Charles Doyle cdoyle at UGA.EDU
Thu Mar 8 15:35:57 UTC 2007

Yes, Wilson is definitely right: The pronunciation represented by the spelling "nigra" was the polite Southern white disignation for black people; it was a normal pronunciation of the word "Negro"--not (as often claimed by outsiders) a minced version of "nigger."

To quote myself, in an "editorial" note at the end of Susan Lea's "A Pronunciation of _Negro_," American Speech 56 (1981): 154, "What is 'offensive' about _nigra_ (to use the label in _Webster's Third_) is not the intent of the pronunciation but the intent of the spelling, which is a literary device to elicit contempt for a speaker to whom the form is attributed" (155).

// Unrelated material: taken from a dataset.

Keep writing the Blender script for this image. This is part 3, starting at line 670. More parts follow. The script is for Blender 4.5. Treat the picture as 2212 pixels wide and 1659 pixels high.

---- Original message ----
>Date: Thu, 8 Mar 2007 10:07:59 -0500
>From: Wilson Gray <hwgray at GMAIL.COM>
>Subject: Re: the n word: on its way out?
>"Nigger" has been a term of endearmeent within the black community as long as I've been alive. As for "nigra," this was (is?) the standard pronunciatioon of "Negro" used in polite company by your better class of white person since God knows when. It was especially popular in print at the beginning of the so-called "civil-rights era."

>On 3/8/07, Landau, James <James.Landau at ngc.com> wrote:

>> 2) In Gone With The Wind, a book which to the eternal misfortune of the United States failed to live up to the promise of its title, the n-word does not (if I remember correctly) appear, but instead there are frequent uses of the word "nigra".  I cannot recall ever having heard or seen "nigra" elsewhere, so I ask if it were a one-shot euphemism invented by either the author or an editor for this particular book?